We did analyze that music routine... wink))

It utilitizes two major tricks that makes it all possible. One is a software, the other one is a hw one.

The software trick is that (like possibly seen in zoomer routines on the C64) frequency control is not done by incrementing accumulators in realtime (done by ADC's, as seen in digi routines of Plus/4 digiconverter routines), but by indexing samples with pre-calculated tables, whose increment has been calculated purposely. By that, dealing with independent frequency per channels is quick, very quick (the downside is, that it needs memory for tables, and the number of frequency settings are limited by the number of pre-calculated tables).

With that, and, with the absence of independent volume settings per channels (...yes, there is no volume control at all), it can mix 4 channels of 6-bit samples at about 7.8KHz (two rasterlines).

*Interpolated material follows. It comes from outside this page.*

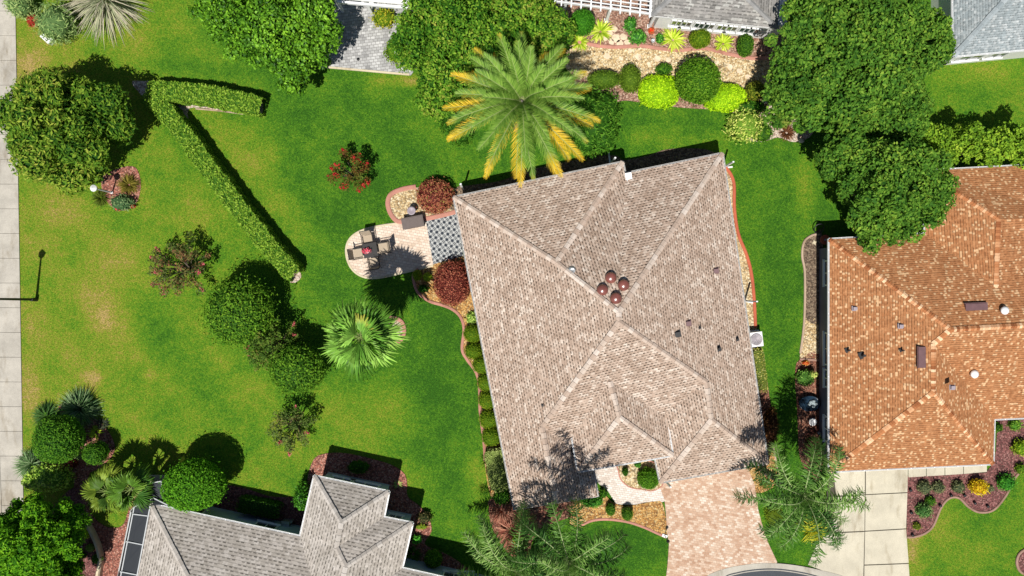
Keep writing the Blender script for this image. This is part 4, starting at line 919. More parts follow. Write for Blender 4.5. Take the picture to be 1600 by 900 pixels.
def shrub(name, label, cat, x, y, rx, ry, h, pal, L=0.09, dens=230, jag=0.07, jit=0.55, rz=0.0, group=None, mat='leaf', wr=0.5, z0=0.0, blobs=None, seed=None, tips=0.0, core=.93, clump=.3):
    dens = dens * 1.5; jag = max(jag, .07); jit = jit + .15; tips = max(tips, .06)
    """clipped or loose bush as one mesh standing on the ground; x, y is where its middle shows"""
    rng = np.random.default_rng(seed if seed is not None else int(x * 7 + y))
    hm = h * 0.5 + z0; k = (HC - hm) / HC / PPM; c = W(x, y, 0) * ((HC - hm) / HC)
    R = (rx * k, ry * k, h * 0.52)
    bl = []
    if blobs:
        for dx, dy, sr in blobs: bl.append(((c.x + dx * R[0], c.y + dy * R[1], max(h * .46 * sr, R[2] * sr)), (R[0] * sr, R[1] * sr, h * .5 * sr * 1.05)))
    else: bl = [((c.x, c.y, h * 0.47 + z0), (R[0] * .97, R[1] * .97, h * .53))]
    b = Buf(); cloud(b, rng, bl, dens, L, pal, wr, jag, jit, core=core, zmin=-0.75, tips=tips, clump=clump)
    if z0: b.tube([(c.x, c.y, 0), (c.x + .02, c.y, z0 + h * .3)], .05 + .015 * h, 7, (0.12, 0.09, 0.07))
    return tag(b.build(name, M[mat], None, (c.x, c.y, 0)), label, cat, group)

def tree(name, label, x, y, rx, ry, h, pal, nb=40, sub=.3, L=.2, dens=90, trunk_r=.16, hm=None, hc=None, group=None, mat='leaf', jag=.26, jit=.85, wr=.55, flowers=None, seed=None, rzf=.5, tips=.1, cat='tree', extra=(), zmin=-.3, core=.56, fine=True):
    rng = np.random.default_rng(seed if seed is not None else int(x * 3 + y))
    hm = hm if hm is not None else h * .62; f = (HC - hm) / HC; k = f / PPM; c = W(x, y, 0) * f
    R = (rx * k * .93, ry * k * .93, (h - hm)); root = thing(name, label, cat, (c.x, c.y, 0), group)
    if fine and nb > 30: nb = int(nb * 1.9); sub *= .66
    bl = crown_blobs(rng, (c.x, c.y, hm), R, nb, sub, zmin)
    for ex, ey, er in extra:
        g = W(ex, ey, 0) * f; bl += crown_blobs(rng, (g.x, g.y, hm * .85), (er * k, er * k, (h - hm) * .7), max(8, int(nb * .2)), .3, zmin)
    b = Buf(); cloud(b, rng, bl, dens, L, pal, wr, jag, jit, core=core, tips=tips)
    if flowers:
        pal2, nf = flowers
        for _ in range(nf):
            d = rand_dirs(rng, 1, 0.0)[0]; p = np.array((c.x, c.y, hm)) + d * np.array(R) * 1.02
            n = 26; q = p + rng.normal(size=(n, 3)) * .11; leaves(b, rng, q, np.tile(d, (n, 1)), np.full(n, .1), .8, pick(rng, pal2, n), .8)
    b.build('crown', M[mat], root)
    tg = [bl[i][0] for i in range(0, min(len(bl) - 1, 18), 3)]
    bark_trunk(root, (c.x, c.y, -.03), (c.x, c.y, hm), trunk_r, trunk_r * .55, tg)
    return root

def tuft(name, label, cat, x, y, r, h, pal, n=150, w=.05, group=None, e0=(.15, 1.35), droop=.9, tip=None, seed=None, mat='leaf', az=None, trunk=0, L=None):
    rng = np.random.default_rng(seed if seed is not None else int(x * 5 + y)); hm = trunk + h * .4
    c = W(x, y, 0) * ((HC - hm) / HC); k = (HC - hm) / HC / PPM; b = Buf()
    blades(b, rng, (c.x, c.y, trunk + .02), n, (L or r * k * 1.12), w, pal, e0, droop, tip=tip, az=az)
    if trunk: b.tube([(c.x, c.y, 0), (c.x, c.y, trunk + .05)], .09, 8, (.2, .17, .13))
    return tag(b.build(name, M[mat], None, (c.x, c.y, 0)), label, cat, group)

# ---- trees
G1 = 'large garden trees'
tree('dome_tree', 'broad dome shaped yellow green tree overlapping the sidewalk at the left edge', 101, 196, 98, 87, 5.0, G_DOME, 46, .26, .26, 120, .2, hm=2.7, wr=.34, jag=.10, tips=.4, zmin=-.6, jit=.75, core=.8, fine=False)
tree('leafy_tree', 'bushy dark green tree left of the grey paver terrace at the top edge', 432, 40, 106, 72, 5.2, [(0.015, .06, .005), (.045, .13, .01), (.10, .24, .02), (.18, .36, .035)], 46, .3, .19, 120, .18, extra=((455, 108, 34), (330, 10, 34), (500, 60, 34)), mat='gloss')
tree('broad_tree', 'wide mottled yellow green tree between the grey terrace and the feather palm', 742, 52, 128, 96, 5.2, G_T3, 95, .23, .17, 140, .2, extra=((690, 140, 40), (800, 20, 60), (650, 60, 40), (860, 50, 34)), seed=9)
tree('spreading_tree', 'largest green tree at the top right overlapping the sunroom house roof', 1336, 78, 148, 112, 7.0, G_OAK, 110, .2, .20, 120, .28, extra=((1400, 170, 52), (1250, 150, 48), (1450, 60, 40), (1330, 180, 40)), hm=4.2, seed=11)
tree('oak_tree', 'round dark green tree leaning over the corner of the orange roof', 1392, 290, 92, 88, 7.2, G_OAK, 70, .24, .19, 120, .25, extra=((1325, 245, 40), (1450, 300, 40), (1385, 350, 36), (1310, 235, 26)), hm=4.4, seed=12)
for i, (x, y, r, l) in enumerate(((1448, 222, 34, 'small light green tree nearest the round dark tree, behind the orange roof'), (1500, 224, 32, 'second small light green tree from the dark tree, behind the orange roof'), (1545, 230, 32, 'light green tree second from the right edge behind the orange roof'), (1594, 226, 34, 'light green tree cut by the right edge behind the orange roof'))):
    tree('boundary_tree', l, x, y, r * 1.05, r * .95, 4.0, [(.04, .1, .01), (.10, .2, .02), (.17, .29, .03), (.26, .36, .05)], 22, .34, .17, 120, .1, group='row of small trees behind the orange roof', seed=40 + i)

def crape(label, x, y, r, h, pal, fl, nf, seed, n=26, dens=150, rmin=.25):
    """open multi-stemmed shrub tree: stems splay out, leaf clumps and flower panicles sit at their ends"""
    rng = np.random.default_rng(seed); hm = h * .6; f = (HC - hm) / HC; k = f / PPM; c = W(x, y, 0) * f; R = r * k
    root = thing('crape_myrtle', label, 'tree', (c.x, c.y, 0), 'crape myrtles on the lawn'); st = Buf(); cr = Buf(); bl = []
    for i in range(n):
        az = i * 2.39996 + rng.normal() * .25; q = rmin + (1 - rmin) * math.sqrt((i + .5) / n) * (.72 + .4 * rng.random()); zz = h * (1.0 - .55 * q * q) * (.85 + .2 * rng.random())
        p = Vector((c.x + R * q * math.cos(az), c.y + R * q * math.sin(az), zz)); s0 = Vector((c.x + .08 * math.cos(az), c.y + .08 * math.sin(az), 0)); m = s0.lerp(p, .5) + Vector((0, 0, .25))
        st.tube([s0, m, p], [.035, .02, .008], 5)
        bl.append((p, (.2 + .1 * rng.random(),) * 2 + (.16,)))
        bl.append((m.lerp(p, .45), (.2, .2, .14)))
    cloud(cr, rng, bl, dens, .13, pal, .5, .45, .9, core=0, tips=.5, clump=.5)
    for i in range(nf):
        p, _ = bl[2 * int((1 - (i / max(1, nf)) ** 1.3) * (n - 1))]; p = np.array(p) + (rng.normal(size=3) * .08); d = np.array((p[0] - c.x, p[1] - c.y, .8)); d /= np.linalg.norm(d)
        m = 46; t = rng.random(m); q = p + d * t[:, None] * .26 + rng.normal(size=(m, 3)) * (.085 * (1.1 - t))[:, None]
        leaves(cr, rng, q, np.tile(d, (m, 1)), np.full(m, .085), .8, pick(rng, fl, m), .8)
    cr.build('crown', M['leaf'], root); st.build('trunk', M['bark'], root); return root
crape('small crape myrtle covered in bright red flowers on the open lawn', 546, 268, 33, 2.6, [(.10, .03, .015), (.09, .06, .02), (.06, .10, .02), (.09, .15, .03)], [(.30, .01, .02), (.5, .02, .03), (.6, .06, .05)], 15, 1, 20)
crape('crape myrtle with sparse pink blooms on the yellowish left lawn', 277, 418, 46, 2.7, G_PURP, FLOWER_PINK, 9, 2, 34)
crape('thin purple green crape myrtle below the cluster of round bushes', 454, 668, 35, 2.4, [(.02, .05, .015), (.06, .10, .03), (.1, .14, .05), (.12, .07, .05)], FLOWER_PINK, 4, 3, 24)
crape('reddish green crape myrtle squeezed between two round bushes', 424, 542, 42, 3.0, [(.015, .05, .01), (.05, .10, .02), (.09, .16, .03), (.14, .10, .05)], FLOWER_PINK, 5, 4, 44, dens=200, rmin=.1)

# ---- round bushes
RG = 'round clipped bushes on the west lawn'
shrub('round_bush', 'upper round green bush of the cluster below the V shaped hedge', 'bush', 372, 488, 56, 55, 2.9, G_MID, .15, 190, .09, group=RG, wr=.4, tips=.15, z0=.8)
shrub('round_bush', 'lower round green bush of the cluster, beside the fan palm', 'bush', 464, 577, 45, 40, 2.6, G_MID, .15, 190, .09, group=RG, wr=.4, tips=.15, z0=.8)
shrub('round_bush', 'round bush standing against the north wall of the grey roofed house', 'bush', 303, 759, 51, 41, 2.6, [(.02, .08, .006), (.045, .15, .01), (.075, .22, .014), (.12, .28, .02)], .14, 240, .05, group=RG, wr=.4, z0=.9)
shrub('round_bush', 'round dark green bush between two spiky clumps near the sidewalk', 'bush', 90, 686, 39, 40, 2.3, G_DARK, .12, 260, .05, group=RG, wr=.4, z0=.7)
shrub('round_bush', 'small round green bush right of the larger one near the sidewalk', 'bush', 149, 708, 20, 19, 1.4, G_DARK, .09, 320, .05, group=RG, wr=.4, z0=.5)
tree('rounded_tree', 'very large dense green tree in the bottom left corner', 62, 838, 84, 70, 5.4, [(.02, .085, .004), (.05, .16, .008), (.09, .24, .012), (.16, .32, .02)], 60, .26, .17, 150, .2, hm=3.0, jag=.08, tips=.1, extra=((20, 890, 50), (80, 905, 36)), wr=.4, core=.8)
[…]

The hardware trick is, that it mis-uses a SID voice to play the digi in a revolutionary way. This has something to do with how the SID phase accumulating oscillator and the waveform selector work; in short, if you turn on some waveform, _then_ turn it off (set "0" waveform), the analog voltage provided by the waveform DAC will remain for some time. ...Consequently, the trick is to reset the SID oscillator (by setting the test bit of the channel), set some increment in the frequency register, release the oscillator (resetting test-bit), wait some time while waveform is 0, then, at the next sampling time, turn on/off triangle waveform, and start again with the procedure. The higher the increment set in the frequency register, the higher the analog value that will be D/Aed at the time of setting the triangle waveform on, and, consequently, remain on the output as result until no waveform is asserted (which would be until next sampling time). ...It has some drawbacks (jitter of accepting the interrupt request converts straight to amplitude noise, and there aren't as many useable increment settings so that it could make it for a full 8-bit wavetable), but nevertheless, it's indeed very clever, say, revolutionary. ...With this approach, it's also possible to filter the mixed digi channel by the SID filters, just as it were (as it indeed is) a "normal" SID channel, something that hasn't been possible before.

With a TED in mind, the "8-bit" (...which would be closer to about 6-bit in reality, considering the noise added by the jitter problem, and the waveform table found in the player) D/A conversion (provided by this trick) would be absent, but the rest is certainly possible to do on the Plus/4.